Does anyone know how to do this? Sample code would be wonderfully appreciated. Thanks!!

+3  A: 

The simplest solution would be for your second instance of "my_program.exe" to look for an existing instance that's already running, "pass" the message over to it and then exit immediately.

The usual way this is implemented is via named pipes (System.IO.Pipes in .NET 3.5+). When your program starts up, listen on a named pipe with a given name. If there's something else already listening on that pipe, send the message to it and exit.

Dean Harding
+1, except I would recommend either remoting or WCF instead of named pipes as an inter-process communication method.
Kragen
@Kragen: What for? Overpower imo
abatishchev
@abatishchev - Named pipes are a low level mechanism - the responsibility is on you to define the protocol, handle errors as well as address any security concerns. .Net remoting / WCF are wrappers around named pipes (and other transport mechanisms) that provide all of the above and more - why go to the effort to write your own IPC mechanism based on named pipes, when one already exists?
Kragen
WCF can ease the handling of named pipes through the NetNamedPipesBinding, so I would recommend using it.
Johann Blais
+1  A: 

You are describing a typical service and command tool. The service (demon) runs in the background and executes commands.
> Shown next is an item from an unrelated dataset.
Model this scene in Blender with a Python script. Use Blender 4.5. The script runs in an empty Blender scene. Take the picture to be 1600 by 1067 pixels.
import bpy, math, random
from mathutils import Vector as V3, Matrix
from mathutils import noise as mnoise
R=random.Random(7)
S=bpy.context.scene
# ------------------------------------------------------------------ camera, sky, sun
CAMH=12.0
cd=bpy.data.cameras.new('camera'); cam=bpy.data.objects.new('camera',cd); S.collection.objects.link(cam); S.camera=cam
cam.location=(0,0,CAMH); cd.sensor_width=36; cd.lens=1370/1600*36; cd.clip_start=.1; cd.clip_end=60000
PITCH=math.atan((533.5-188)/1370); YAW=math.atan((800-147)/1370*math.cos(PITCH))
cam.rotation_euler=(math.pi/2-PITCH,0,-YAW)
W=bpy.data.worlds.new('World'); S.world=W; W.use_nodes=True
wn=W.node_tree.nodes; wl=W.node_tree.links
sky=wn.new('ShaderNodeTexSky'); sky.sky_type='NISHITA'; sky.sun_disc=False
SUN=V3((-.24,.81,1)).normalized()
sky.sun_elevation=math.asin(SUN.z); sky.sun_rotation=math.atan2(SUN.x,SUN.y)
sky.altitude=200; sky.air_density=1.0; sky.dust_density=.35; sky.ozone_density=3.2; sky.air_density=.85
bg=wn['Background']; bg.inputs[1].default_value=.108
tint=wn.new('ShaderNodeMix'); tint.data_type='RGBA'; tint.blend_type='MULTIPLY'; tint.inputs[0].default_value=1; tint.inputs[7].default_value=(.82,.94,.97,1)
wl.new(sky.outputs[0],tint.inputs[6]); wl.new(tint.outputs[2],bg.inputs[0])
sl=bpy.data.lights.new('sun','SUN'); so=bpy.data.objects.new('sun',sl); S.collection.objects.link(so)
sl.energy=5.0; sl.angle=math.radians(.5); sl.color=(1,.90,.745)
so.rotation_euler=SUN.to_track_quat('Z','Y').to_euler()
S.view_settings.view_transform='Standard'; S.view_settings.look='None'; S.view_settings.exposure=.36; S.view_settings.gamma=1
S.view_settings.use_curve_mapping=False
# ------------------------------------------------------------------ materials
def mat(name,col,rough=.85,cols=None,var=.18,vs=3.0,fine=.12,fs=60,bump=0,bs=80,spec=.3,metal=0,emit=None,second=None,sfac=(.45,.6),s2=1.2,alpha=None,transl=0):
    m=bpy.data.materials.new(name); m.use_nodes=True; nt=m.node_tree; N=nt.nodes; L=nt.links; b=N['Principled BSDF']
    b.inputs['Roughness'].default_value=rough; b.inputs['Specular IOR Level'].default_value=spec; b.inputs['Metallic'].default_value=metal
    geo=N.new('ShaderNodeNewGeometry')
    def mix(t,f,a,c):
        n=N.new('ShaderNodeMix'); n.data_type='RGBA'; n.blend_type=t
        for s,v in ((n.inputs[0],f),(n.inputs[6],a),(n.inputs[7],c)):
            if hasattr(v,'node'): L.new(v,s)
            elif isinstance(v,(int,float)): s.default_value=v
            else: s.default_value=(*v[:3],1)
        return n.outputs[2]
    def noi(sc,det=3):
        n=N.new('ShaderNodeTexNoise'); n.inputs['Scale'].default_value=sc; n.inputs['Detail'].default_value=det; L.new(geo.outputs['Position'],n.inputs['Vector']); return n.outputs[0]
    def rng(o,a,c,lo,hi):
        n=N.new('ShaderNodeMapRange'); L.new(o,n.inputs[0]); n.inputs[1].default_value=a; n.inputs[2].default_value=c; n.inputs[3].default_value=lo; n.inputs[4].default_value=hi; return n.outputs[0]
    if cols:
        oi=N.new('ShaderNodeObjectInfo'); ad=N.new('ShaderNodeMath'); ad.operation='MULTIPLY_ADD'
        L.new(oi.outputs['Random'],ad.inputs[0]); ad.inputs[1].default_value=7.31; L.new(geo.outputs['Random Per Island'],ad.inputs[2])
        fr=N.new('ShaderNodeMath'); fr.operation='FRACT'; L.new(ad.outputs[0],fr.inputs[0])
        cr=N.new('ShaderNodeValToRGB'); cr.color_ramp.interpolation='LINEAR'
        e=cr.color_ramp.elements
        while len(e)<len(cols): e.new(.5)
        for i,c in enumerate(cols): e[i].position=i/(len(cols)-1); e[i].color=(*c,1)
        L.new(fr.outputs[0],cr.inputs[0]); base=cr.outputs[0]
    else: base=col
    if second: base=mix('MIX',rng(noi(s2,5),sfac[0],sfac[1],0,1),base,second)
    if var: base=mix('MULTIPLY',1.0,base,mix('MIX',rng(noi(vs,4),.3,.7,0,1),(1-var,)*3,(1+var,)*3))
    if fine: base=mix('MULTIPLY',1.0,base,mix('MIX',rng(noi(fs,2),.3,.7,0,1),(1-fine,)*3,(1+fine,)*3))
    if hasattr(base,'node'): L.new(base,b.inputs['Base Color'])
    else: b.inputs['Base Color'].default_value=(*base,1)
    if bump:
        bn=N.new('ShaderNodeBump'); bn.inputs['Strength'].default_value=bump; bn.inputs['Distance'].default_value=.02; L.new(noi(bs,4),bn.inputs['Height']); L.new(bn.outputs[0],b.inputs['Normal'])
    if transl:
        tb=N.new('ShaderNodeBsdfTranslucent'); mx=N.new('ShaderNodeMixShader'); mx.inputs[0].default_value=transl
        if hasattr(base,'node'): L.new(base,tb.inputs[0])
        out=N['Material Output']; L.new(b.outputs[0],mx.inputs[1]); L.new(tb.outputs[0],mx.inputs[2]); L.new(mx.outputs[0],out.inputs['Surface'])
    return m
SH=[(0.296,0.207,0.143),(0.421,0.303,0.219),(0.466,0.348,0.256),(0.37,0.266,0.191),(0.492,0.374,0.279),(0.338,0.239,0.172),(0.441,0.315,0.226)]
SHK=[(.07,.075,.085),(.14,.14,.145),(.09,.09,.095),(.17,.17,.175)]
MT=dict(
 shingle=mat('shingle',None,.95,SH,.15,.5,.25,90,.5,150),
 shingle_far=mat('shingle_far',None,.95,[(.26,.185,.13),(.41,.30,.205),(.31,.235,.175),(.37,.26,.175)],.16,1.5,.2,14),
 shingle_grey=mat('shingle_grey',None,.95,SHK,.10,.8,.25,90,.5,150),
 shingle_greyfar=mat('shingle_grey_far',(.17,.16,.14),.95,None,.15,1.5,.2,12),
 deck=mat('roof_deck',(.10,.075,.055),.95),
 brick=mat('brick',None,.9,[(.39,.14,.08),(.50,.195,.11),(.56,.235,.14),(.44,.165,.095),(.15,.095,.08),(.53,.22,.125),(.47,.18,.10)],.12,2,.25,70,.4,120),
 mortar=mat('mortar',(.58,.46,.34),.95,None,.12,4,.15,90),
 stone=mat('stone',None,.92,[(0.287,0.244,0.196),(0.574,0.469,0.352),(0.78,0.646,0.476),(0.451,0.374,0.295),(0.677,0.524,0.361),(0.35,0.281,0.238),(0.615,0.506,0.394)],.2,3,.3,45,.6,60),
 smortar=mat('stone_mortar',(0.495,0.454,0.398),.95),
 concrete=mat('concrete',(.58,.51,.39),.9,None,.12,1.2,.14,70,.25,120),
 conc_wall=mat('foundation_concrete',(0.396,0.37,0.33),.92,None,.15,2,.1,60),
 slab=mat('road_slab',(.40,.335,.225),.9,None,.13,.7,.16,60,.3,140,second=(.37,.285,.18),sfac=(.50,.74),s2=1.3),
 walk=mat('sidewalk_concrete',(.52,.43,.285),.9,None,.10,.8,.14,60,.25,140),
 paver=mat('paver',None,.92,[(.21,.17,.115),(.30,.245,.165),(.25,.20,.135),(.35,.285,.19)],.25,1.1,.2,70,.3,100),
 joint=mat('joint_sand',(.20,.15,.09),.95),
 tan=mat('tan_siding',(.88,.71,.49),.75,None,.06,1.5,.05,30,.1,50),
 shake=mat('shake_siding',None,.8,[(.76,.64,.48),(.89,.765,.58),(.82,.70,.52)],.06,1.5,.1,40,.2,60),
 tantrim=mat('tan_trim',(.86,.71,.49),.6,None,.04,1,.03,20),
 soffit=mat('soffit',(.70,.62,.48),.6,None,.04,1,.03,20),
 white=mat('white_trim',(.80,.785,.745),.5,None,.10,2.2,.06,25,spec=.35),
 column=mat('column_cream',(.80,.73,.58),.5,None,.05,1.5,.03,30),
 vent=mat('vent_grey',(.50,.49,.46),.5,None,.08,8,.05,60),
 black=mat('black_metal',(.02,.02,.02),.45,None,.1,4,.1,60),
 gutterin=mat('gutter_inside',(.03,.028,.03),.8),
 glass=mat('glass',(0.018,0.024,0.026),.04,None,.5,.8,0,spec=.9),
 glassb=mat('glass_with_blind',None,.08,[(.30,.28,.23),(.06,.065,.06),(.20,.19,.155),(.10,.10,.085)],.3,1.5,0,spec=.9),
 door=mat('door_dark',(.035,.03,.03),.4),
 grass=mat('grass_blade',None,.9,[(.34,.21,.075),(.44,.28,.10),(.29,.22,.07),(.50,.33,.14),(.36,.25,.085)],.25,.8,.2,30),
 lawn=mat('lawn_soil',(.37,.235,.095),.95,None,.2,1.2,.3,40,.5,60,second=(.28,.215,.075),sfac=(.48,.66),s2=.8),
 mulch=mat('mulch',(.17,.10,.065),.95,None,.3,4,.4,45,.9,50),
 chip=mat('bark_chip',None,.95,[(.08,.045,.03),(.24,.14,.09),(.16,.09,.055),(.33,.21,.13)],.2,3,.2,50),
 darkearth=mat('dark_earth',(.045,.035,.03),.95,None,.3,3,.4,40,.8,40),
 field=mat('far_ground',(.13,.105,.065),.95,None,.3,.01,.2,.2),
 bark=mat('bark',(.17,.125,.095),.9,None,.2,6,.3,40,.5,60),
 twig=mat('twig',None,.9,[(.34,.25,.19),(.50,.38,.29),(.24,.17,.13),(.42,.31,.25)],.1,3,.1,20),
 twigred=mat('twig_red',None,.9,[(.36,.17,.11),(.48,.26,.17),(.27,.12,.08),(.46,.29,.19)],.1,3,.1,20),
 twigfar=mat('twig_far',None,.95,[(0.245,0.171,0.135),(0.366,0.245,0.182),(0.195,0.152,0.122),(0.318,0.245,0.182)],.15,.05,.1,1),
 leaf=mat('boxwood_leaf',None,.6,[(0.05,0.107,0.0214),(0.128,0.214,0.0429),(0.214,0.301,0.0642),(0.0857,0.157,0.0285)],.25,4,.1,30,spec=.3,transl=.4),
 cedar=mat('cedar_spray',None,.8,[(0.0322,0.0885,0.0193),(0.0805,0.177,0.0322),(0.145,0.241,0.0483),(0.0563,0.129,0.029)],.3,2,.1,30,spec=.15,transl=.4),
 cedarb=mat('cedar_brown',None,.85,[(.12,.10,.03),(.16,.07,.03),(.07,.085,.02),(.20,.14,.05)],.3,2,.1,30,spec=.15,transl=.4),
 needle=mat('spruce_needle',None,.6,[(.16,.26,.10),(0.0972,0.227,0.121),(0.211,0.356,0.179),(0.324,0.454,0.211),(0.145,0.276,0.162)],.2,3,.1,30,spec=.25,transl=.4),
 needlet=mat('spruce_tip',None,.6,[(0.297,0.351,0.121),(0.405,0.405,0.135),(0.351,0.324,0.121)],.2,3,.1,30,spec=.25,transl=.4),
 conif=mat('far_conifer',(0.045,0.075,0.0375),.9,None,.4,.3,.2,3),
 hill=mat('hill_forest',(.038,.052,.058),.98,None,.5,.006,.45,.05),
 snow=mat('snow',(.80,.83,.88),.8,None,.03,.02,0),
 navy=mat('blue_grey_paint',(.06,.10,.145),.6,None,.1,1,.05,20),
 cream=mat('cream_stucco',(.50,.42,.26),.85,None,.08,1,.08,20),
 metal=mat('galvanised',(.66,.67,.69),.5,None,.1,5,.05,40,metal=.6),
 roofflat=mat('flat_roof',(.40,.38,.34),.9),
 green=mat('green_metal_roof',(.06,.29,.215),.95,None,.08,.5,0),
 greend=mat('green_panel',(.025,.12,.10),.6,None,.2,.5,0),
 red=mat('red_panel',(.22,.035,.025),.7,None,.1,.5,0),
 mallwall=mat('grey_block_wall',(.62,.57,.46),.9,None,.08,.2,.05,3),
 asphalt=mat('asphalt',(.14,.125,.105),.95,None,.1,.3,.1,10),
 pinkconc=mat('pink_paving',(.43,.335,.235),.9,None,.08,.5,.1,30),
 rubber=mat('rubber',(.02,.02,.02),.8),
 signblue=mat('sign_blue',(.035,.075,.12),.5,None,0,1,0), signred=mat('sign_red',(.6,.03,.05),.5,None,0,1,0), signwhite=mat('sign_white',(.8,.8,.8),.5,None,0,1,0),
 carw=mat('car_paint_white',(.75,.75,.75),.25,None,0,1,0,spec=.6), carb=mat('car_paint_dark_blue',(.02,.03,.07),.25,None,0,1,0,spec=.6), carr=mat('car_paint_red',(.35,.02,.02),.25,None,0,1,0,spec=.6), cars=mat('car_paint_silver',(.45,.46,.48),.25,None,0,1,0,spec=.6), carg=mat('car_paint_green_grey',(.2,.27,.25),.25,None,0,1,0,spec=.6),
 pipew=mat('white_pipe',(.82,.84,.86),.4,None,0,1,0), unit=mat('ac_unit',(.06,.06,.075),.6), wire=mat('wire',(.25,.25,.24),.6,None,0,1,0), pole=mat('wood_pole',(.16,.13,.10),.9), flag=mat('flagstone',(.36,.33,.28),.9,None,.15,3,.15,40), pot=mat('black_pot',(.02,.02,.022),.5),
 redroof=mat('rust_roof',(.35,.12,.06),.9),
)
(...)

The command tool takes user commands and passes them to the service. See Windows Service Applications. Having a service instead of starting several processes takes care of some issues your approach has, like security isolation between the processes (eg. one user starts the a command, another user starts another command and gets executed in the context of the first user) and process lifetime issues (user launches a command and then closes his session).

The command tool would communicate with the process via classic IPC (local RPC, pipes, shared memory, etc).